Now, yes of course this will not solve all ‘catch up’ issues right now because we undoubtedly have a back log of huge gaps that have been left while teachers have just carried on teaching without addressing them because of pressure to meet benchmarks and  ‘cover and move on.’ You might say, how can you pre-teach instructions if they can’t even form letters? Well, that is an extreme example, but yes, sadly that will be the case for some children. And I would say then, is the solution to allow them to miss the instruction lesson for handwriting practice? No, do some handwriting practice another time, but still get that pre-teaching in with all the components for instructions – if they learn to say a good set of instructions and can begin to read them they are well on the way to being able to write them soon, but don’t allow them to miss that instruction lesson. It’s the ‘can do’ approach at all these little turns that counts.

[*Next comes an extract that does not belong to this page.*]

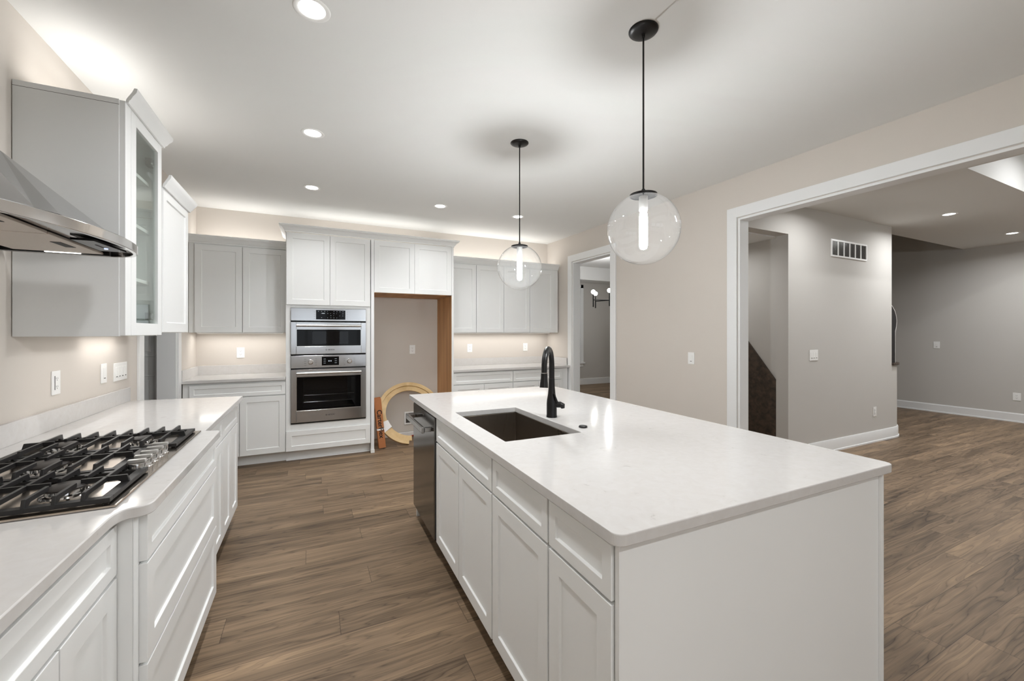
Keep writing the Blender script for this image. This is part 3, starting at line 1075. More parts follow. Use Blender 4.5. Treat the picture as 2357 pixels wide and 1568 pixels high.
grate(-1.000, -0.492, 1.480, 1.770, [(-0.635, 1.625), (-0.875, 1.625)])
grate(-1.000, -0.572, 1.785, 2.075, [(-0.800, 1.930)])
grate(-1.000, -0.492, 2.090, 2.385, [(-0.640, 2.235), (-0.875, 2.235)])

# --- range hood
HB, HT = 1.720, 1.756
t = thing('range_hood', 'stainless chimney range hood with bowed front above the cooktop', 'range hood', (0, 0, 0))
def bow(y):
    return -0.657 - 0.50 * (y - 2.12) ** 2
ys = [1.53 + (2.30 - 1.53) * i / 22 for i in range(23)]
rim = [(XL + 0.003, 1.50), (-0.87, 1.50), (-0.842, 1.508)] + [(bow(y), y) for y in ys]
rim += [(-0.690, 2.345), (-0.712, 2.385), (-0.742, 2.415), (-0.785, 2.436), (XL + 0.003, 2.440)]
def inset(poly, d):
    c = (sum(p[0] for p in poly) / len(poly), sum(p[1] for p in poly) / len(poly))
    out = []
    n = len(poly)
    for i in range(n):
        a, p, b = Vector(poly[i - 1]), Vector(poly[i]), Vector(poly[(i + 1) % n])
        e1, e2 = (p - a).normalized(), (b - p).normalized()
        nn = Vector((-(e1.y + e2.y), e1.x + e2.x))
        nn.normalize()
        q = p + nn * d
        if (Vector(c) - q).length > (Vector(c) - p).length:
            q = p - nn * d
        out.append((max(q.x, XL + 0.003), q.y))
    return out
inner = inset(rim, 0.016)
G().ring_prism(rim, inner, HB, HT).out('rim', 'steel_bright', t, smooth=True, bevel=0.002)
# canopy: facets from the chimney corners down to the rim
g = G()
zc_ = HT + 0.0005
ctop = 2.016
def cv(x, y, z=zc_):
    return g.bm.verts.new((x, y, z))
k0, k1, k2, k3 = cv(XL + 0.003, 1.845, ctop), cv(-0.970, 1.845, ctop), cv(-0.970, 2.055, ctop), cv(XL + 0.003, 2.055, ctop)
w0, r0, r1, r2 = cv(XL + 0.003, 1.515), cv(-0.855, 1.515), cv(-0.738, 1.722), cv(-0.712, 1.786)
r3, r4, w1 = cv(-0.718, 2.330), cv(-0.80, 2.428), cv(XL + 0.003, 2.43)
for f in ([w0, r0, k1, k0], [r0, r1, k1], [r1, k2, k1], [r1, r2, k2], [r2, r3, k2], [r3, r4, k2], [r4, w1, k3, k2], [w1, w0, k0, k3], [k0, k1, k2, k3]):
    g._f(f)
g._f([r4, r3, r2, r1, r0, w0, w1])
can = g.out('canopy', 'steel', t, bevel=0.004)
G().prism(inset(rim, 0.006), HT - 0.006, HT).out('top_plate', 'steel', t)
G().box(XL + 0.003, -0.972, 1.847, 2.053, ctop, H - 0.004).out('chimney', 'steel', t, bevel=0.002)
# underside: control strip with a sloped panel, baffle filters, lamp and the dark channel at the far side
und = inset(rim, 0.0165)
G().prism(und, HT - 0.020, HT - 0.017).out('underside_plate', 'steel_bright', t)
for y0, y1 in ((1.545, 1.965), (1.975, 2.385)):
    f = G().box(-1.09, -0.815, y0, y1, HB + 0.004, HB + 0.014).out('filter', 'filter_mesh', t, bevel=0.002)
    yc = (y0 + y1) / 2
    G().box(-0.875, -0.845, yc - 0.055, yc + 0.055, HB + 0.0025, HB + 0.004).out('filter_handle', 'slot', f)
G().box(XL + 0.010, -0.800, 2.398, 2.420, HB + 0.001, HB + 0.032).out('channel', 'black_metal', t, bevel=0.002)
for x in (-1.10, -0.82):
    for z in (HB + 0.009, HB + 0.025):
        G().lathe([(0, 0), (0.0035, 0), (0.003, 0.002), (0, 0.002)], 10, mat=Matrix.Translation((x, 2.398, z)) @ Matrix.Rotation(R(90), 4, 'X')).out('screw', 'steel_bright', t)
lm = G().box(-1.00, -0.89, 2.388, 2.3965, HB + 0.002, HB + 0.016).out('lamp', 'hood_light', t)
cp = G().prism([(-0.79, 2.045), (-0.725, 2.045), (-0.705, 2.28), (-0.79, 2.28)], HB + 0.0035, HB + 0.012).out('control_panel', 'black_gloss', t, bevel=0.001)
G().lathe([(0, 0), (0.006, 0), (0.006, 0.001), (0, 0.001)], 14, (-0.748, 2.215, HB + 0.002)).out('indicator', 'led_blue', cp)
G().box(-0.752, -0.746, 2.13, 2.19, HB + 0.0025, HB + 0.0034).out('marks', 'slot', cp)

# --- left wall cabinets
UXF = -0.801                                       # carcass front, doors reach -0.78
t = thing('glass_door_cabinet', 'taller wall cabinet with a glass door next to the range hood', 'cabinet', (UXF, 2.505, 0), LR)
gw, gd = 0.520, abs(XL) - abs(UXF) - 0.003
gz0, gz1 = 1.368, 2.465
g = G()
g.box(0, 0.018, 0, gd, gz0, gz1).box(gw - 0.018, gw, 0, gd, gz0, gz1)
g.box(0.018, gw - 0.018, 0, gd, gz0 + 0.016, gz0 + 0.034).box(0.018, gw - 0.018, 0, gd, gz1 - 0.018, gz1)
g.box(0.018, gw - 0.018, gd - 0.012, gd, gz0 + 0.018, gz1 - 0.018)
g.box(0.018, 0.075, 0.0005, 0.019, gz0 + 0.018, gz1 - 0.018)
g.out('body', 'cabinet', t, bevel=0.001)
G().box(0.004, 0.071, -0.021, -0.0003, 1.372, 2.462).out('filler', 'cabinet', t, bevel=0.001)
for z in (1.655, 1.94, 2.21):
    G().box(0.019, gw - 0.019, 0.03, gd - 0.014, z, z + 0.018).out('shelf', 'cabinet', t, bevel=0.001)
dr = G().frame(0.075, gw - 0.002, 1.372, 2.462, 0.062, -0.021, -0.001).out('door', 'cabinet', t, bevel=0.0012)
G().box(0.136, gw - 0.063, -0.010, -0.006, 1.433, 2.407).out('pane', 'glass', dr)
for z in (1.475, 2.335):
    G().box(gw - 0.085, gw - 0.030, 0.002, 0.03, z - 0.02, z + 0.02).lathe([(0, 0), (0.016, 0), (0.016, 0.008), (0, 0.008)], 14, mat=Matrix.Translation((gw - 0.075, 0.004, z)) @ Matrix.Rotation(R(90), 4, 'X')).out('hinge', 'steel_bright', dr)
G().box(-0.0006, 0.0008, -0.0, gd, 2.4395, 2.441).out('side_seam', 'slot', t)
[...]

Apologies if all this is completely obvious, which I’m sure it will be to some of my learned friends. However, I think for some teachers they need reminding that learning is all about making links to previous learning. Time is precious in schools so there is no point in a child for example learning number bonds to ten for the hundredth time just before a lesson on multiplication. Much better instead to spend that valuable time counting things in groups and supporting them making the link between repeated addition and multiplying, then they have a chance to hit that multiplication lesson running rather than trying to forget about number bonds all of sudden .  This is then really ‘smart, inclusive, interventionist differentiation’ – there I invented a new piece of educational blurb to go with it as well. I think this approach could make a big difference to the challenges of historic gaps in learning and make a difference to many children’s experiences during lesson time. Give them a chance – fill them with fuel before a lesson rather than give them a ‘lower ability’ task different from the rest. Enable, not disable through differentiation.